Wash and dry the turkey, removing the giblets inside the bird.

Rub the turkey with black pepper and kosher salt, inside and out.

Place the turkey in the bag.

3. (5 -10 minutes) I stuff the turkey with my stuffing.

4. (10 minutes) Sprinkle the turkey with: white wine Worcester sauce, soy sauce or tamari or teriyaki, white wine (anything that’s open). Sprinkle generously so that there is liquid on the bottom of the bag.

Throw in vegetables all over the bag — on and around the turkey; your choice, but my favorite are carrots, onions, celery, turnips, parsley, scallions, dill. (Tip: don’t cut up the vegetables too small.
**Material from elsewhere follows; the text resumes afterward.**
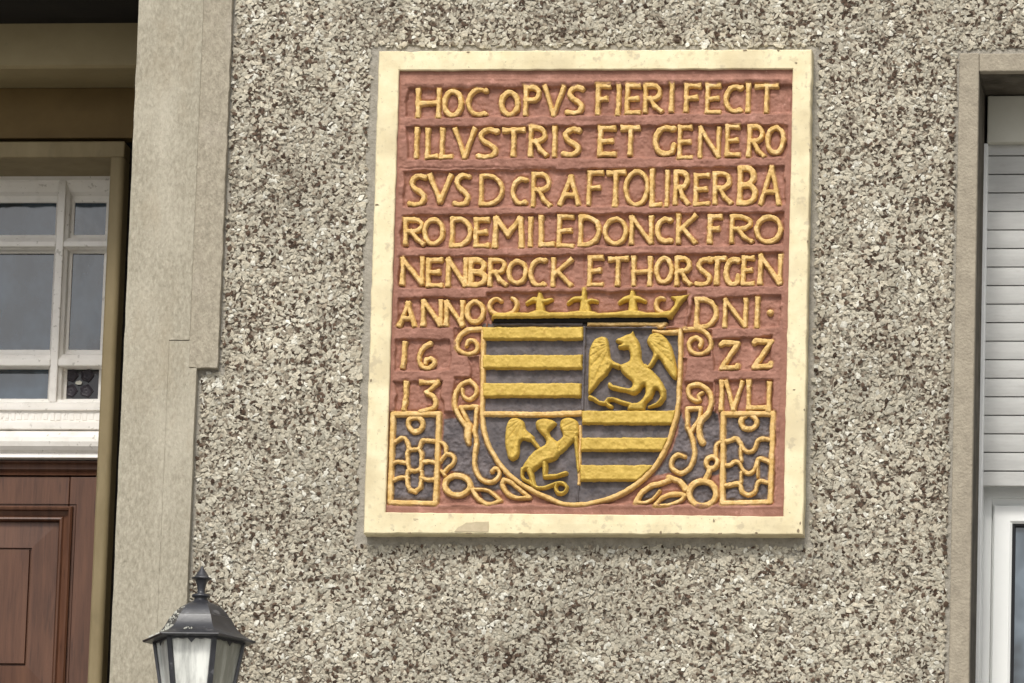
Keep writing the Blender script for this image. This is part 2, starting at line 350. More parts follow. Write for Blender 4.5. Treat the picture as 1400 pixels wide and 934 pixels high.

They retain flavor better if they are bigger chunks — you probably won’t eat them anyway.)

5. (2–5 hours) Close the bag and roast at the suggested temperature and suggested time from the insert from the box of turkey bags.

Don’t forget to cut open the bag about 15 minutes before the end of the roasting time to brown the turkey.

If possible, make the bird the day before and refrigerate overnight. The next day, remove as much fat as possible while everything is still cold (the fat will harden at the top of the liquid when cold).

Pull the bag out from under the turkey and discard.

Cut up the bird and place back into the liquid in the same roasting pan. If you want to freshen the liquid with more Worcester and wine, go ahead. It’s your bird!

Reheat for an hour or so before eating.

The turkey will be exceptionally moist and tasty; as well, as it will be easier to remove from the pan. And it serves hotter if you don’t have to carve it up in front of company.

Credit to your dad’s side of the family: Arrange the white meat on one side of the platter and the dark meat (thighs, drum sticks, wings) on the other side for easier selection by company. (You ARE sharing this, right?)

Happy Thanksgiving!

Jaime Green recommends Field Grain Meat Co’s non-meat products (Celebration Roast or Apple-Sage Sausage) for your vegetarian, not-gluten-intolerant, Thanksgiving meat-replacing needs, but she personally will just be going for more sides. Also her mom is awesome.